Global Witness believes a high proportion of the $900 million "signature bonus" (the money paid upfront) went straight into the pockets of the Angolan presidency.
Unfortunately none of the oil companies gives detailed breakdowns of how much it spends on acquiring concessions on a country-by-country basis, so working out where the money flows is almost impossible.
Last year the Foreign Office's Hain acknowledged this when he stated in a speech at the School of Oriental and African Studies that: "The oil companies who work in Angola, like BP-Amoco, Elf, Total and Exxon -- and the diamond traders like De Beers -- should be open with the international community and the international financial institutions so that it is clear these revenues are not siphoned off but are invested in the country."
An admirable sentiment, but one which so far looks impossible to achieve. None of the oil companies is prepared to give detailed breakdowns in its accounts -- unless its competitors do the same.

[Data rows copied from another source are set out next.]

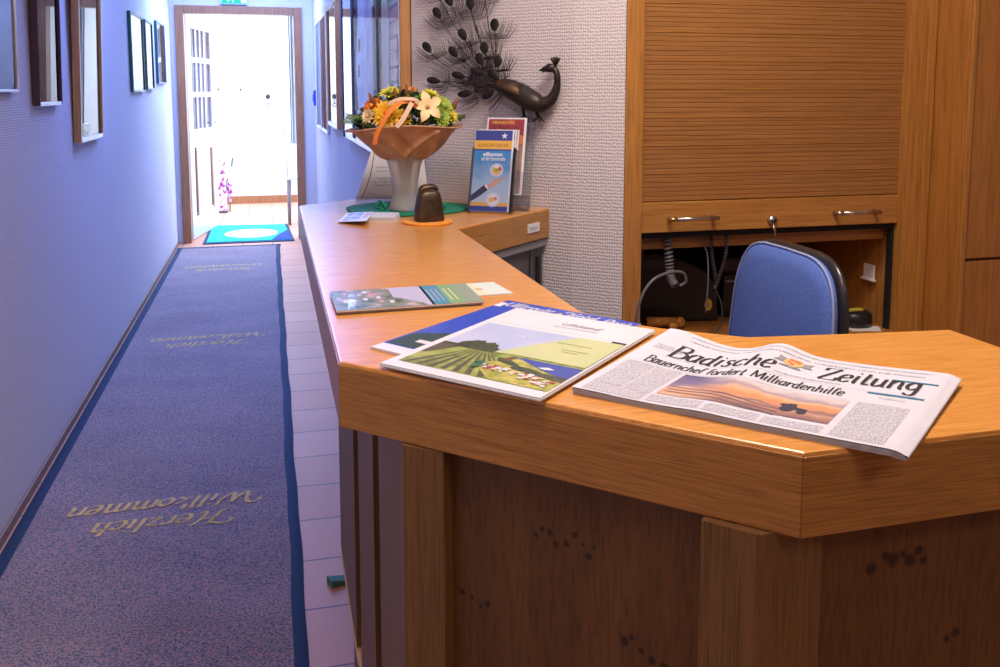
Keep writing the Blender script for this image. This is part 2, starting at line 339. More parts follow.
# broad-nib letters as centre lines in an em box, x-height 0.5, cap height 0.74
GL = {
 'B': (0.60, [[(.12, .03), (.12, .71)], [(.02, .71), (.32, .72), (.47, .65), (.47, .47), (.32, .39), (.14, .38)], [(.32, .39), (.52, .32), (.54, .12), (.36, .02), (.02, .02)]]),
 'Z': (0.60, [[(.06, .56), (.08, .71), (.50, .71), (.06, .03), (.52, .03), (.56, .20)]]),
 'W': (0.98, [[(-.30, .52), (-.27, .68), (-.08, .74), (.06, .62), (.12, .36), (.20, .04), (.30, .12), (.47, .66), (.50, .40), (.56, .04), (.66, .10), (.84, .56), (.86, .72)]]),
 'H': (0.78, [[(-.32, .50), (-.32, .66), (-.14, .74), (.10, .66), (.26, .70)], [(.26, .70), (.16, .40), (.10, .04), (-.02, .00)], [(.12, .36), (.46, .40)], [(.68, .74), (.54, .50), (.44, .06), (.56, .02), (.66, .10)]]),
 'a': (0.46, [[(.36, .40), (.24, .47), (.10, .40), (.06, .20), (.14, .04), (.28, .08), (.36, .24)], [(.37, .47), (.35, .10), (.44, .04)]]),
 'b': (0.48, [[(.08, .74), (.08, .05)], [(.08, .34), (.22, .47), (.38, .38), (.40, .16), (.26, .02), (.08, .08)]]),
 'c': (0.40, [[(.34, .38), (.22, .47), (.08, .36), (.06, .16), (.18, .03), (.35, .12)]]),
 'd': (0.50, [[(.36, .38), (.22, .47), (.08, .36), (.06, .16), (.18, .03), (.36, .14)], [(.36, .74), (.36, .06), (.46, .03)]]),
 'e': (0.42, [[(.08, .24), (.34, .30), (.32, .44), (.18, .47), (.07, .34), (.06, .16), (.18, .03), (.36, .12)]]),
 'f': (0.32, [[(.34, .66), (.24, .74), (.14, .62), (.13, .03)], [(.02, .45), (.28, .45)]]),
 'g': (0.46, [[(.36, .38), (.22, .47), (.08, .36), (.07, .18), (.20, .08), (.36, .18)], [(.37, .46), (.36, -.10), (.22, -.22), (.06, -.14)]]),
 'h': (0.50, [[(.09, .74), (.09, .03)], [(.09, .32), (.22, .46), (.36, .40), (.37, .10), (.46, .03)]]),
 'i': (0.24, [[(.10, .47), (.10, .08), (.18, .03)], [(.10, .62), (.13, .66)]]),
 'k': (0.46, [[(.09, .74), (.09, .03)], [(.36, .46), (.12, .24), (.30, .08), (.42, .03)]]),
 'l': (0.24, [[(.10, .74), (.10, .08), (.18, .03)]]),
 'm': (0.74, [[(.08, .47), (.08, .03)], [(.08, .32), (.20, .46), (.32, .40), (.33, .03)], [(.33, .32), (.46, .46), (.58, .40), (.59, .10), (.68, .03)]]),
 'n': (0.50, [[(.08, .47), (.08, .03)], [(.08, .32), (.22, .46), (.36, .40), (.37, .10), (.46, .03)]]),
 'o': (0.46, [[(.24, .47), (.09, .38), (.07, .16), (.22, .02), (.37, .12), (.39, .34), (.24, .47)]]),
 'r': (0.36, [[(.08, .47), (.08, .03)], [(.08, .30), (.20, .45), (.33, .42)]]),
 's': (0.38, [[(.31, .40), (.18, .47), (.08, .38), (.20, .26), (.31, .14), (.20, .03), (.05, .09)]]),
 't': (0.32, [[(.14, .66), (.13, .12), (.20, .03), (.30, .08)], [(.03, .46), (.28, .46)]]),
 'u': (0.50, [[(.08, .47), (.09, .12), (.20, .03), (.36, .16)], [(.37, .47), (.37, .10), (.46, .03)]]),
 'z': (0.40, [[(.06, .44), (.33, .44), (.06, .05), (.36, .05)]]),
 'F': (0.54, [[(.12, .03), (.12, .71), (.50, .71)], [(.12, .38), (.40, .38)]]),
 'M': (0.84, [[(.08, .03), (.12, .71), (.40, .08), (.68, .71), (.74, .03)]]),
 'U': (0.64, [[(.10, .71), (.10, .20), (.28, .02), (.48, .14), (.50, .71)]]),
 'P': (0.54, [[(.12, .03), (.12, .71)], [(.12, .71), (.40, .70), (.48, .54), (.38, .38), (.12, .36)]]),
 'D': (0.62, [[(.12, .03), (.12, .71)], [(.06, .71), (.36, .68), (.54, .40), (.40, .06), (.06, .03)]]),
 ' ': (0.28, []),
}
def corners(st):
    """split a centre line where it turns sharply so that corners stay crisp"""
    out = [[st[0]]]
    for i in range(1, len(st)):
        out[-1].append(st[i])
        if 0 < i < len(st) - 1:
            a = Vector(st[i]) - Vector(st[i - 1]); b = Vector(st[i + 1]) - Vector(st[i])
            if a.length > 0 and b.length > 0 and a.angle(b) > R(80): out.append([st[i]])
    return out
def nib(text, size, thick=0.10, thin=0.035, slant=0.0, nibang=0.0, serif=0.0):
    vs = []; fs = []; x0 = 0
    for ch in text:
        w, strokes = GL[ch]
        ser = []
        if serif:
            for st in strokes:
                for e, q in ((0, 1), (-1, -2)):
                    dx, dy = st[e][0] - st[q][0], st[e][1] - st[q][1]
                    if abs(dy) > 3 * abs(dx) and abs(dy) > .15 and (dy < 0 or st[e][1] > .44): ser.append([(st[e][0] - serif, st[e][1]), (st[e][0] + serif, st[e][1])])
        for st in [c for q in strokes for c in corners(q)] + ser:
            pts = [Vector((p[0], p[1], 0)) for p in st]
            if len(pts) > 2: pts = catmull(pts, 5)
            n = len(pts); o = len(vs)
            for i, p in enumerate(pts):
                t = (pts[min(i + 1, n - 1)] - pts[max(i - 1, 0)]).normalized()
                a = math.atan2(t.y, t.x) - nibang
                hw = 0.5 * (thin + (thick - thin) * abs(math.sin(a)))
                nx, ny = -t.y * hw, t.x * hw
                for sg in (-1, 1):
                    X_ = p.x + x0 + sg * nx; Y_ = p.y + sg * ny
                    vs.append(((X_ + slant * Y_) * size, Y_ * size))
            for i in range(n - 1): fs.append((o + 2 * i, o + 2 * i + 2, o + 2 * i + 3, o + 2 * i + 1))
        x0 += w
    return vs, fs, x0 * size
def put(mb, tx, fn, m, width=None, h=None):
    """place 2D letters (vs,fs,w) through fn(x,y)->world"""
    vs, fs, w = tx
    k = width / w if width else 1
    ky = h if h else 1
    mb.add([fn(x * k, y * ky) for x, y in vs], fs, m)

# ================================================================== ROOM SHELL
struct('floor', MB().box((-2.0, -2.2, -0.06), (3.6, 12.2, 0), m_tile))
struct('ceiling', MB().box((-2.0, -2.2, 2.5), (3.6, 8.26, 2.6), m_ceil))
struct('wall_left', MB().box((-1.0, -2.2, 0), (-0.805, 8.26, 2.5), m_wall))
struct('wall_right', MB().prism([(0.385, 8.26), (0.385, 2.515), (0.738, 2.162), (0.8445, 2.085), (0.868, 2.75), (1.0, 2.75), (1.0, 8.26)], 0, 2.5, m_wall))
struct('wall_back', MB().box((1.0, 2.72, 0), (3.4, 2.85, 2.5), m_wall))
struct('wall_east', MB().box((3.3, -2.2, 0), (3.45, 2.72, 2.5), m_wall))
struct('wall_south', MB().box((-1.0, -2.35, 0), (3.4, -2.2, 2.5), m_wall))
# end wall of the corridor with the entrance opening
struct('wall_end', MB().box((-1.4, 8.26, 0), (-0.70, 8.38, 2.72), m_wall).box((0.225, 8.26, 0), (1.0, 8.38, 2.72), m_wall).box((-0.70, 8.26, 1.99), (0.225, 8.38, 2.72), m_wall))
fr = MB()
fr.box((-0.765, 8.235, 0), (-0.695, 8.40, 2.052), m_frame, bev=0.004).box((0.22, 8.235, 0), (0.29, 8.40, 2.052), m_frame, bev=0.004)
fr.box((-0.6945, 8.235, 1.985), (0.2195, 8.40, 2.052), m_frame, bev=0.004)
struct('trim_1', fr)
struct('baseboard_left', MB().box((-0.805, -2.0, 0), (-0.795, 8.235, 0.032), mat('grey brown skirting', (0.30, 0.20, 0.16), 0.5), bev=0.002))
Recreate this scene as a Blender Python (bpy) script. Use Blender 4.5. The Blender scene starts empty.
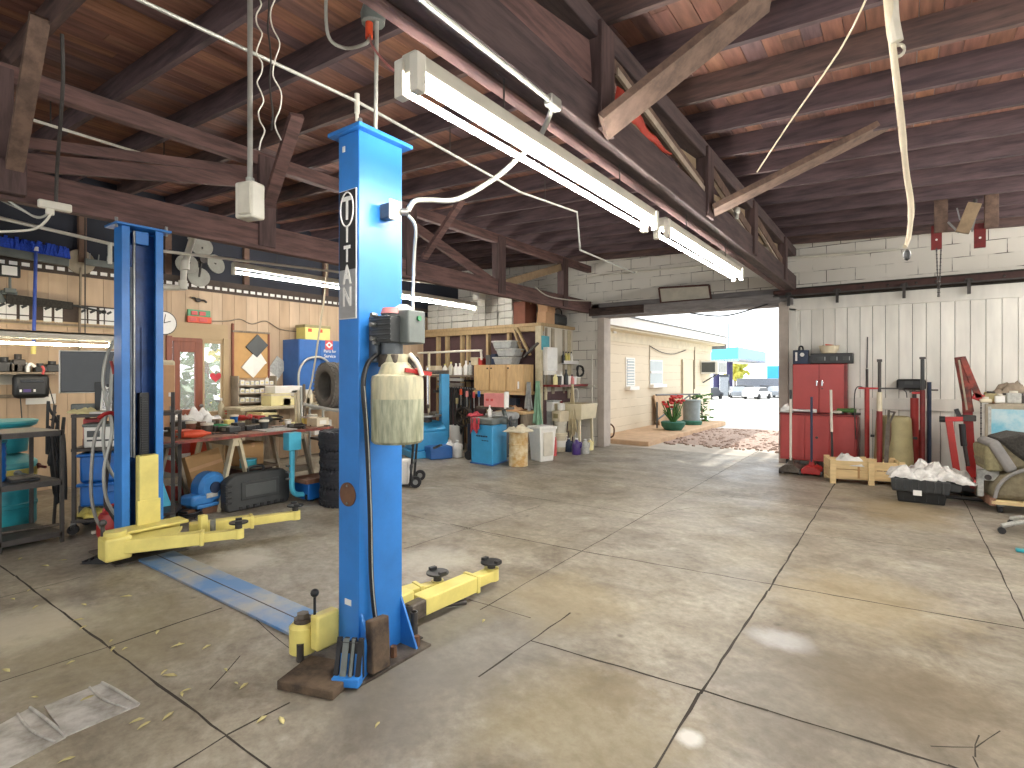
import bpy, bmesh, math, random
from mathutils import Vector as V, Matrix
random.seed(7)
SC = bpy.context.scene
C = SC.collection
PI = math.pi
# ---- camera model of the place (metres): camera at the origin, 1.5 m up, Y runs to the far bay door
FPX, YAW, HOR, EYE = 542.0, .6234, 374.0, 1.5
RX, RY, FX, FY = math.cos(YAW), math.sin(YAW), -math.sin(YAW), math.cos(YAW)
def ray(u, v):
    r = (u-512)/FPX
    return FX+r*RX, FY+r*RY, -(v-HOR)/FPX
def fl(u, v, z=0.0):
    a = ray(u, v); t = (z-EYE)/a[2]
    return V((a[0]*t, a[1]*t, z))
def pX(u, v, X):
    a = ray(u, v); t = X/a[0]
    return V((X, a[1]*t, EYE+a[2]*t))
def pY(u, v, Y):
    a = ray(u, v); t = Y/a[1]
    return V((a[0]*t, Y, EYE+a[2]*t))
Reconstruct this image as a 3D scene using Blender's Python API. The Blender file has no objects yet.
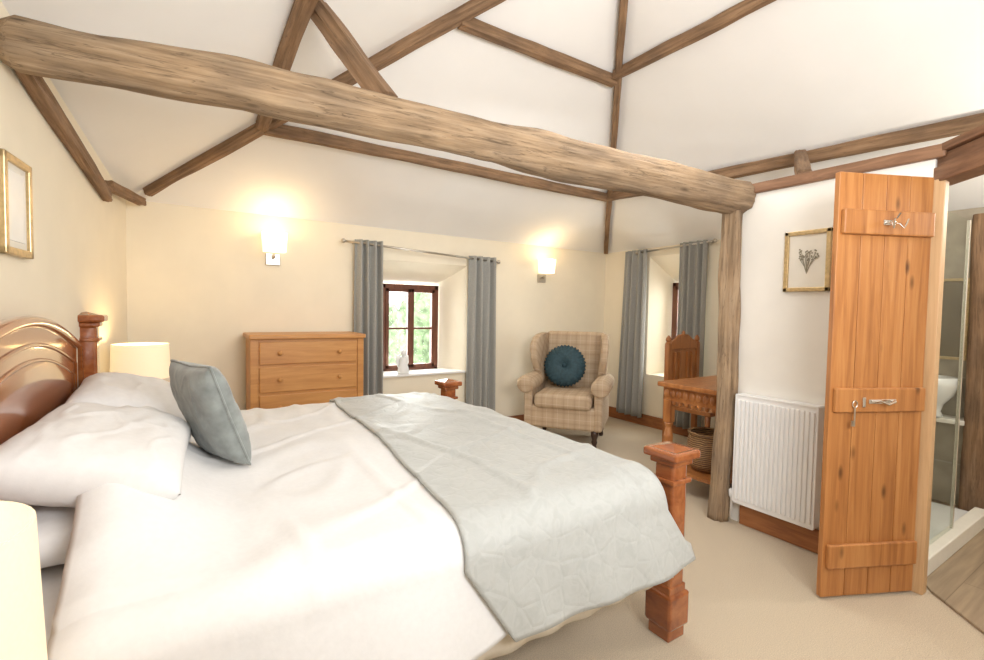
import bpy, bmesh, math, random
from mathutils import Vector, Matrix, noise
random.seed(7)
scn=bpy.context.scene
COL=scn.collection
# ------------------------------------------------------------ materials
def new_mat(name):
    m=bpy.data.materials.new(name); m.use_nodes=True
    nt=m.node_tree; b=nt.nodes['Principled BSDF']
    return m,nt,b
def N(nt,t,**kw):
    n=nt.nodes.new(t)
    for k,v in kw.items(): setattr(n,k,v)
    return n
def ramp(nt,cols):
    r=N(nt,'ShaderNodeValToRGB')
    e=r.color_ramp.elements
    while len(e)<len(cols): e.new(.5)
    for i,(p,c) in enumerate(cols): e[i].position=p; e[i].color=(*c,1)
    return r
def mapping(nt,scale=(1,1,1),coord='Object',rot=(0,0,0)):
    tc=N(nt,'ShaderNodeTexCoord'); mp=N(nt,'ShaderNodeMapping')
    mp.inputs['Scale'].default_value=scale; mp.inputs['Rotation'].default_value=rot
    nt.links.new(tc.outputs[coord],mp.inputs['Vector']); return mp
def bump(nt,b,src,strength=.2,dist=.01):
    bp=N(nt,'ShaderNodeBump'); bp.inputs['Strength'].default_value=strength; bp.inputs['Distance'].default_value=dist
    nt.links.new(src,bp.inputs['Height']); nt.links.new(bp.outputs['Normal'],b.inputs['Normal'])
def plain(name,c,rough=.6,metal=0,ns=30,var=.06,bs=.1,bd=.003,emit=None,es=0):
    m,nt,b=new_mat(name)
    mp=mapping(nt); n=N(nt,'ShaderNodeTexNoise'); n.inputs['Scale'].default_value=ns; n.inputs['Detail'].default_value=4
    nt.links.new(mp.outputs[0],n.inputs['Vector'])
    lo=tuple(max(0,x*(1-var)) for x in c); hi=tuple(min(1,x*(1+var)) for x in c)
    r=ramp(nt,[(.3,lo),(.7,hi)]); nt.links.new(n.outputs['Fac'],r.inputs['Fac']); nt.links.new(r.outputs[0],b.inputs['Base Color'])
    b.inputs['Roughness'].default_value=rough; b.inputs['Metallic'].default_value=metal
    if bs: bump(nt,b,n.outputs['Fac'],bs,bd)
    if emit: b.inputs['Emission Color'].default_value=(*emit,1); b.inputs['Emission Strength'].default_value=es
    return m
def wood(name,dark,mid,light,scale=(14,14,1.2),rough=.45,bs=.15,knots=False,coord='Object',coat=0,det=6,cracks=0,dist=.5):
    m,nt,b=new_mat(name)
    mp=mapping(nt,scale,coord)
    n=N(nt,'ShaderNodeTexNoise'); n.inputs['Scale'].default_value=1.6; n.inputs['Detail'].default_value=det; n.inputs['Distortion'].default_value=dist
    n.inputs['Roughness'].default_value=.62
    nt.links.new(mp.outputs[0],n.inputs['Vector'])
    r=ramp(nt,[(.28,dark),(.5,mid),(.72,light)]); nt.links.new(n.outputs['Fac'],r.inputs['Fac'])
    out=r.outputs[0]
    if knots:
        mp2=mapping(nt,(7,7,2.6),coord); v=N(nt,'ShaderNodeTexVoronoi'); v.inputs['Scale'].default_value=1.4
        nt.links.new(mp2.outputs[0],v.inputs['Vector'])
        rk=ramp(nt,[(.04,(1,1,1)),(.16,(0,0,0))]); nt.links.new(v.outputs['Distance'],rk.inputs['Fac'])
        mx=N(nt,'ShaderNodeMixRGB'); mx.inputs['Color2'].default_value=(*[c*.45 for c in dark],1)
        nt.links.new(rk.outputs[0],mx.inputs['Fac']); nt.links.new(out,mx.inputs['Color1']); out=mx.outputs[0]
    hgt=n.outputs['Fac']
    if cracks:
        mp3=mapping(nt,(16,16,.7),coord); c=N(nt,'ShaderNodeTexNoise'); c.inputs['Scale'].default_value=2.4; c.inputs['Detail'].default_value=4; c.inputs['Distortion'].default_value=.15
        nt.links.new(mp3.outputs[0],c.inputs['Vector'])
        rc_=ramp(nt,[(.488,(0,0,0)),(.497,(1,1,1)),(.503,(1,1,1)),(.512,(0,0,0))]); nt.links.new(c.outputs['Fac'],rc_.inputs['Fac'])
        mx=N(nt,'ShaderNodeMixRGB'); mx.inputs['Color2'].default_value=(*[q*.4 for q in dark],1)
        ml=N(nt,'ShaderNodeMath',operation='MULTIPLY'); ml.inputs[1].default_value=cracks; nt.links.new(rc_.outputs[0],ml.inputs[0])
        nt.links.new(ml.outputs[0],mx.inputs['Fac']); nt.links.new(out,mx.inputs['Color1']); out=mx.outputs[0]
        mp4=mapping(nt,(3,3,1.6),coord); p=N(nt,'ShaderNodeTexNoise'); p.inputs['Scale'].default_value=2.4; p.inputs['Detail'].default_value=6
        nt.links.new(mp4.outputs[0],p.inputs['Vector']); rp=ramp(nt,[(.35,(.70,.70,.72)),(.62,(1.08,1.06,1.03))]); nt.links.new(p.outputs['Fac'],rp.inputs['Fac'])
        mm=N(nt,'ShaderNodeMixRGB',blend_type='MULTIPLY'); mm.inputs[0].default_value=1; nt.links.new(out,mm.inputs['Color1']); nt.links.new(rp.outputs[0],mm.inputs['Color2']); out=mm.outputs[0]
        sb=N(nt,'ShaderNodeMath',operation='SUBTRACT'); nt.links.new(n.outputs['Fac'],sb.inputs[0]); nt.links.new(ml.outputs[0],sb.inputs[1]); hgt=sb.outputs[0]
    nt.links.new(out,b.inputs['Base Color']); b.inputs['Roughness'].default_value=rough
    b.inputs['Coat Weight'].default_value=coat
    if coat: b.inputs['Coat Roughness'].default_value=.08
    bump(nt,b,hgt,bs,.01)
    return m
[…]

"It would take little more than a change in accounting practices," said Simon Taylor, a director of Global Witness. "You could apply it to all the other extractive industries."
But if the companies themselves are reluctant to take the initiative, there are at least tentative signs that the world's governments are becoming more serious about clamping down on the trade between weapons and scarce natural resources.
Last week the EU blocked a 35 million pounds sterling aid package to Liberia because of its government's involvement in supplying rebel forces in Sierra Leone with arms in return for diamonds. And France, which currently holds the presidency of the UN Security Council, has started to express an interest in how Laurent Kabila, President of the DRC, funds his army's fight against rebel forces.
There is now also a real chance that a global certification system to register the provenance of each diamond is set to become a reality. But diamonds, as even the most cursory glance around the globe's hotspots reveals, are only part of the story.